On peut considérer la moralité des actions sous deux vues différentes : 1°. par rapport à la maniere dont la loi en dispose, & 2°. par rapport à la conformité ou à l’opposition de ces mêmes actions avec la loi.

Au premier égard, les actions humaines sont ou commandées, ou défendues, ou permises. Les actions commandées ou défendues, sont celles que défend ou prescrit la loi ; les actions permises sont celles que la loi nous laisse la liberté de faire.

L’autre maniere dont on peut envisager la moralité des actions humaines, c’est par rapport à leur conformité ou à leur opposition avec la loi : à cet égard, on distingue les actions en bonnes ou justes, mauvaises ou injustes, & en actions indifférentes.

Une action moralement bonne ou juste, est celle qui est en elle-même exactement conforme à la disposition de quelque loi obligatoire, & qui d’ailleurs est faite dans les dispositions, & accompagnée des circonstances conformes à l’intention du législateur. Les actions mauvaises ou injustes sont celles qui, ou par elles mêmes, ou par les circonstances qui les accompagnent, sont contraires à la disposition d’une loi obligatoire, ou à l’intention du législateur. Les actions indifférentes tiennent, pour ainsi dire, le milieu entre les actions justes & injustes ; ce sont celles qui ne sont ni ordonnées ni défendues, mais que la loi nous laisse en liberté de faire ou de ne pas faire, selon qu’on le trouve à propos ; c’est-à-dire que ces actions se rapportent à une loi de simple permission, & non à une loi obligatoire.

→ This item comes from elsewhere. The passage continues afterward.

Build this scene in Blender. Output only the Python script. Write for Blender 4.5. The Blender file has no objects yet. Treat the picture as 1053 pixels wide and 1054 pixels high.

Outre ce qu’on peut nommer la qualité des actions morales, on y considere encore une sorte de quantité, qui fait qu’en comparant les bonnes actions entr’elles, & les mauvaises aussi entr’elles, on en fait une estimation relative, pour marquer le plus ou le moins de bien ou de mal qui se trouve dans chacune ; car une bonne action peut être plus ou moins excellente, & une mauvaise action plus ou moins condamnable, selon son objet ; la qualité & l’état de l’agent ; la nature même de l’action ; son effet & ses suites ; les circonstances du tems, du lieu, &c. qui peuvent encore rendre les bonnes ou les mauvaises actions plus louables ou plus blâmables les unes que les autres.

Remarquons enfin qu’on attribue la moralité aux personnes aussi-bien qu’aux actions ; & comme les actions sont bonnes ou mauvaises, justes ou injustes, l’on dit aussi des hommes qu’ils sont vertueux ou vicieux, bons ou méchans. Un homme vertueux est celui qui a l’habitude d’agir conformément à ses devoirs. Un homme vicieux est celui qui a l’habitude opposée. Voyez Vertu & Vice. (D. J.)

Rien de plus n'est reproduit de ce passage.